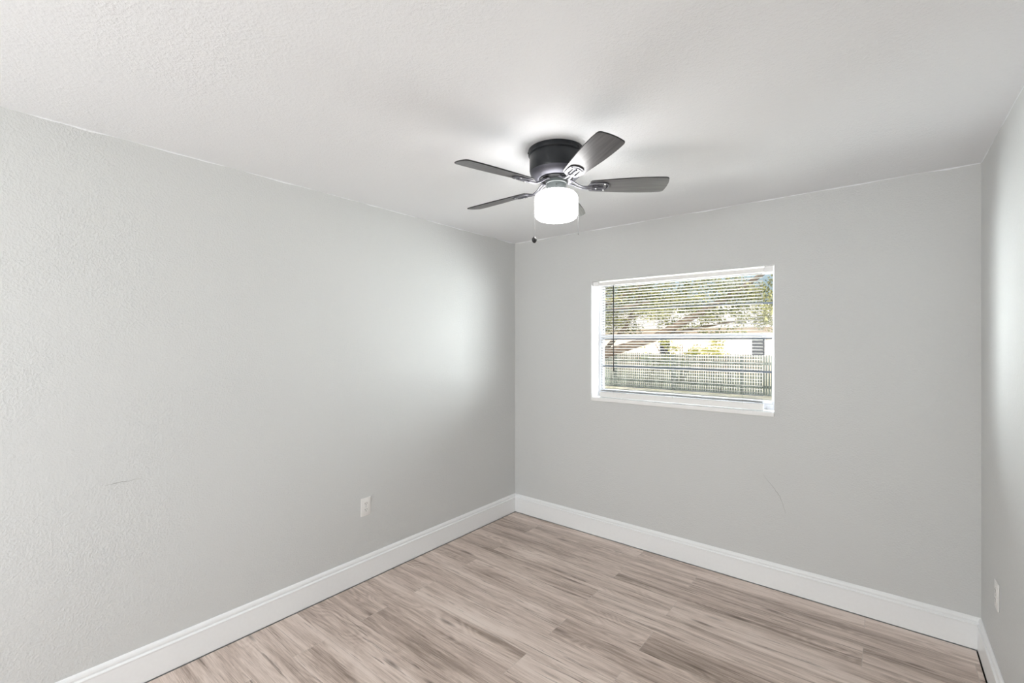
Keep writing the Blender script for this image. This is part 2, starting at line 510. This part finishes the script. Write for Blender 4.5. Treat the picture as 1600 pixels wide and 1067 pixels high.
# ------------------------------------------------------------------ window_1: single-hung window, reveal, sill
def window(n, x0, x1, z0, z1, yf, sgn, muntins=True):
    """frame set yf..yf+0.04*sgn into the wall"""
    root = tag(empty('window_%d' % n, ((x0 + x1) / 2, yf, z0)), kind='structure')
    ox, oz = (x0 + x1) / 2, z0
    def part(name, rects, y0, y1, m, par=root, bw=0.0015):
        bm = bmesh.new()
        ya, yb = sorted((y0 * sgn, y1 * sgn))
        for (a, b, c, d) in rects:
            box(bm, a - ox, b - ox, ya, yb, c - oz, d - oz)
        if bw: bevel(bm, bw, 1)
        return obj(name, bm, m, par)
    f = 0.024
    part('window_frame', [(x0, x0 + f, z0, z1), (x1 - f, x1, z0, z1), (x0 + f, x1 - f, z1 - f, z1), (x0 + f, x1 - f, z0, z0 + 0.034)], 0.0, 0.055, M['alu'])
    a, b = x0 + f, x1 - f
    zm = (z0 + z1) / 2 + 0.028
    # upper sash, fixed, set further out
    up = part('upper_sash', [(a, a + 0.008, zm, z1 - f), (b - 0.008, b, zm, z1 - f), (a + 0.008, b - 0.008, z1 - f - 0.010, z1 - f), (a + 0.008, b - 0.008, zm - 0.008, zm + 0.012)], 0.030, 0.050, M['alu'])
    lo = part('lower_sash', [(a, a + 0.010, z0 + 0.034, zm), (b - 0.010, b, z0 + 0.034, zm), (a + 0.010, b - 0.010, zm - 0.022, zm), (a + 0.010, b - 0.010, z0 + 0.034, z0 + 0.056)], 0.004, 0.026, M['alu'])
    if muntins:
        m = part('muntin', [(a + 0.008, b - 0.008, 1.794, 1.807)], 0.034, 0.046, M['shade_dark'], root)
        m = part('muntin', [(a + 0.010, b - 0.010, 1.3375, 1.3515)], 0.008, 0.022, M['shade_dark'], root)
        m = part('rail_shadow', [(a + 0.010, b - 0.010, zm - 0.030, zm - 0.0225)], 0.006, 0.022, M['shade_dark'], lo, 0.0005)  # dark strip standing in for the shadow under the meeting rail
    part('pane', [(a + 0.006, b - 0.006, zm, z1 - f - 0.006)], 0.0385, 0.0415, M['glass'], up, 0)
    part('pane', [(a + 0.008, b - 0.008, z0 + 0.05, zm - 0.01)], 0.0135, 0.0165, M['glass'], lo, 0)
    return root
win = window(1, WX0, WX1, WZ0 + 0.028, WZ1, 0.125, 1)
bm = bmesh.new(); box(bm, -0.6462, 0.6462, -0.133, 0.055, -0.028, 0.0)
bevel(bm, 0.004, 3)
obj('window_sill', bm, M['sill'], win)
window(2, RX0, RX1, RZ0, RZ1, YB - 0.10, -1, False)  # window invented behind the camera to hold the rear fill lamp
w3 = window(3, -0.40, 0.40, 0.95, 2.05, 0.0, -1, False)  # unseen window made up for the fill lamp on the right
w3.location = (W + 0.10, -3.85, 0.95)
w3.rotation_euler = (0, 0, R(90))

# ------------------------------------------------------------------ horizontal blind
def make_blind():
    root = empty('window_blind', (1.43, 0.04, 2.02))
    tag(root, 'white horizontal slat blind hanging open inside the window recess', 'window blind')
    ox, oy, oz = 1.43, 0.04, 2.02
    hx = 0.588
    bm = bmesh.new(); box(bm, -hx, hx, -0.013, 0.013, -0.030, -0.002); bevel(bm, 0.0015, 2)
    obj('headrail', bm, M['blind_rail'], root)
    for s in (-1, 1):
        bm = bmesh.new(); a, b = sorted((s * (hx + 0.001), s * (hx + 0.052)))
        box(bm, a, b, -0.016, 0.018, -0.034, 0.005); bevel(bm, 0.002, 2)
        obj('mounting_bracket', bm, M['reveal'], root)
    # slats: shallow crowned strips, tilted slightly (room edge low)
    bm = bmesh.new()
    rnd = random.Random(3)
    z = 1.979 - oz
    tilt = R(-12)
    zs = []
    while z > 1.172 - oz:
        zs.append((z, tilt)); z -= 0.0212
    for k in range(2):
        zs.append((1.158 - oz - 0.0065 * k, R(3)))
    n, hw, L = 4, 0.0125, 0.578
    segs = 10
    for (z, tl) in zs:
        w1, w2 = rnd.uniform(-0.0007, 0.0007), rnd.uniform(-0.0005, 0.0005)
        prev = None
        for i in range(segs + 1):
            x = -L + 2 * L * i / segs
            sag = 0.0012 * math.sin(i * 1.9 + z * 90) * 0.5 + w1 * (x / L) + w2
            cur = []
            for j in range(n + 1):
                u = -1 + 2 * j / n
                yy = u * hw
                cr = 0.0018 * (1 - u * u)
                cur.append(bm.verts.new((x, yy * math.cos(tl) - cr * math.sin(tl), z + sag + yy * math.sin(tl) + cr * math.cos(tl))))
            if prev:
                for j in range(n):
                    bm.faces.new((prev[j], cur[j], cur[j + 1], prev[j + 1]))
            prev = cur
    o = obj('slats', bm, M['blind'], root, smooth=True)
    md = o.modifiers.new('thickness', 'SOLIDIFY'); md.thickness = 0.0004
    bm = bmesh.new(); box(bm, -hx + 0.005, hx - 0.005, -0.014, 0.014, 1.104 - oz, 1.144 - oz); bevel(bm, 0.003, 2)
    obj('bottom_rail', bm, M['blind_rail'], root)
    for x in (-0.46, 0.0, 0.46):
        bm = bmesh.new()
        for y in (-0.0135, 0.0135):
            tube(bm, [(x, y, -0.03), (x, y, 1.131 - oz)], 0.0006, 5)
        obj('ladder_cord', bm, M['blind'], root)
    bm = bmesh.new()
    tube(bm, [(0.972 - ox, -0.0135, 1.990 - oz), (0.972 - ox, -0.0175, 1.985 - oz), (0.972 - ox, -0.020, 1.975 - oz)], 0.0025, 8)
    tube(bm, [(0.972 - ox, -0.020, 1.976 - oz), (0.972 - ox, -0.020, 1.325 - oz)], 0.0036, 6)
    tube(bm, [(0.972 - ox, -0.020, 1.332 - oz), (0.972 - ox, -0.020, 1.312 - oz)], 0.0048, 8)
    obj('tilt_wand', bm, M['wand'], root, smooth=True)
    return root
make_blind()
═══
### [What you will do]
Retype the whole listing, keeping every line identical and omitting all pictures.

### [Correct result]
Keep writing the Blender script for this image. This is part 2, starting at line 510. This part finishes the script. Write for Blender 4.5. Treat the picture as 1600 pixels wide and 1067 pixels high.
# ------------------------------------------------------------------ window_1: single-hung window, reveal, sill
def window(n, x0, x1, z0, z1, yf, sgn, muntins=True):
    """frame set yf..yf+0.04*sgn into the wall"""
    root = tag(empty('window_%d' % n, ((x0 + x1) / 2, yf, z0)), kind='structure')
    ox, oz = (x0 + x1) / 2, z0
    def part(name, rects, y0, y1, m, par=root, bw=0.0015):
        bm = bmesh.new()
        ya, yb = sorted((y0 * sgn, y1 * sgn))
        for (a, b, c, d) in rects:
            box(bm, a - ox, b - ox, ya, yb, c - oz, d - oz)
        if bw: bevel(bm, bw, 1)
        return obj(name, bm, m, par)
    f = 0.024
    part('window_frame', [(x0, x0 + f, z0, z1), (x1 - f, x1, z0, z1), (x0 + f, x1 - f, z1 - f, z1), (x0 + f, x1 - f, z0, z0 + 0.034)], 0.0, 0.055, M['alu'])
    a, b = x0 + f, x1 - f
    zm = (z0 + z1) / 2 + 0.028
    # upper sash, fixed, set further out
    up = part('upper_sash', [(a, a + 0.008, zm, z1 - f), (b - 0.008, b, zm, z1 - f), (a + 0.008, b - 0.008, z1 - f - 0.010, z1 - f), (a + 0.008, b - 0.008, zm - 0.008, zm + 0.012)], 0.030, 0.050, M['alu'])
    lo = part('lower_sash', [(a, a + 0.010, z0 + 0.034, zm), (b - 0.010, b, z0 + 0.034, zm), (a + 0.010, b - 0.010, zm - 0.022, zm), (a + 0.010, b - 0.010, z0 + 0.034, z0 + 0.056)], 0.004, 0.026, M['alu'])
    if muntins:
        m = part('muntin', [(a + 0.008, b - 0.008, 1.794, 1.807)], 0.034, 0.046, M['shade_dark'], root)
        m = part('muntin', [(a + 0.010, b - 0.010, 1.3375, 1.3515)], 0.008, 0.022, M['shade_dark'], root)
        m = part('rail_shadow', [(a + 0.010, b - 0.010, zm - 0.030, zm - 0.0225)], 0.006, 0.022, M['shade_dark'], lo, 0.0005)  # dark strip standing in for the shadow under the meeting rail
    part('pane', [(a + 0.006, b - 0.006, zm, z1 - f - 0.006)], 0.0385, 0.0415, M['glass'], up, 0)
    part('pane', [(a + 0.008, b - 0.008, z0 + 0.05, zm - 0.01)], 0.0135, 0.0165, M['glass'], lo, 0)
    return root
win = window(1, WX0, WX1, WZ0 + 0.028, WZ1, 0.125, 1)
bm = bmesh.new(); box(bm, -0.6462, 0.6462, -0.133, 0.055, -0.028, 0.0)
bevel(bm, 0.004, 3)
obj('window_sill', bm, M['sill'], win)
window(2, RX0, RX1, RZ0, RZ1, YB - 0.10, -1, False)  # window invented behind the camera to hold the rear fill lamp
w3 = window(3, -0.40, 0.40, 0.95, 2.05, 0.0, -1, False)  # unseen window made up for the fill lamp on the right
w3.location = (W + 0.10, -3.85, 0.95)
w3.rotation_euler = (0, 0, R(90))

# ------------------------------------------------------------------ horizontal blind
def make_blind():
    root = empty('window_blind', (1.43, 0.04, 2.02))
    tag(root, 'white horizontal slat blind hanging open inside the window recess', 'window blind')
    ox, oy, oz = 1.43, 0.04, 2.02
    hx = 0.588
    bm = bmesh.new(); box(bm, -hx, hx, -0.013, 0.013, -0.030, -0.002); bevel(bm, 0.0015, 2)
    obj('headrail', bm, M['blind_rail'], root)
    for s in (-1, 1):
        bm = bmesh.new(); a, b = sorted((s * (hx + 0.001), s * (hx + 0.052)))
        box(bm, a, b, -0.016, 0.018, -0.034, 0.005); bevel(bm, 0.002, 2)
        obj('mounting_bracket', bm, M['reveal'], root)
    # slats: shallow crowned strips, tilted slightly (room edge low)
    bm = bmesh.new()
    rnd = random.Random(3)
    z = 1.979 - oz
    tilt = R(-12)
    zs = []
    while z > 1.172 - oz:
        zs.append((z, tilt)); z -= 0.0212
    for k in range(2):
        zs.append((1.158 - oz - 0.0065 * k, R(3)))
    n, hw, L = 4, 0.0125, 0.578
    segs = 10
    for (z, tl) in zs:
        w1, w2 = rnd.uniform(-0.0007, 0.0007), rnd.uniform(-0.0005, 0.0005)
        prev = None
        for i in range(segs + 1):
            x = -L + 2 * L * i / segs
            sag = 0.0012 * math.sin(i * 1.9 + z * 90) * 0.5 + w1 * (x / L) + w2
            cur = []
            for j in range(n + 1):
                u = -1 + 2 * j / n
                yy = u * hw
                cr = 0.0018 * (1 - u * u)
                cur.append(bm.verts.new((x, yy * math.cos(tl) - cr * math.sin(tl), z + sag + yy * math.sin(tl) + cr * math.cos(tl))))
            if prev:
                for j in range(n):
                    bm.faces.new((prev[j], cur[j], cur[j + 1], prev[j + 1]))
            prev = cur
    o = obj('slats', bm, M['blind'], root, smooth=True)
    md = o.modifiers.new('thickness', 'SOLIDIFY'); md.thickness = 0.0004
    bm = bmesh.new(); box(bm, -hx + 0.005, hx - 0.005, -0.014, 0.014, 1.104 - oz, 1.144 - oz); bevel(bm, 0.003, 2)
    obj('bottom_rail', bm, M['blind_rail'], root)
    for x in (-0.46, 0.0, 0.46):
        bm = bmesh.new()
        for y in (-0.0135, 0.0135):
            tube(bm, [(x, y, -0.03), (x, y, 1.131 - oz)], 0.0006, 5)
        obj('ladder_cord', bm, M['blind'], root)
    bm = bmesh.new()
    tube(bm, [(0.972 - ox, -0.0135, 1.990 - oz), (0.972 - ox, -0.0175, 1.985 - oz), (0.972 - ox, -0.020, 1.975 - oz)], 0.0025, 8)
    tube(bm, [(0.972 - ox, -0.020, 1.976 - oz), (0.972 - ox, -0.020, 1.325 - oz)], 0.0036, 6)
    tube(bm, [(0.972 - ox, -0.020, 1.332 - oz), (0.972 - ox, -0.020, 1.312 - oz)], 0.0048, 8)
    obj('tilt_wand', bm, M['wand'], root, smooth=True)
    return root
make_blind()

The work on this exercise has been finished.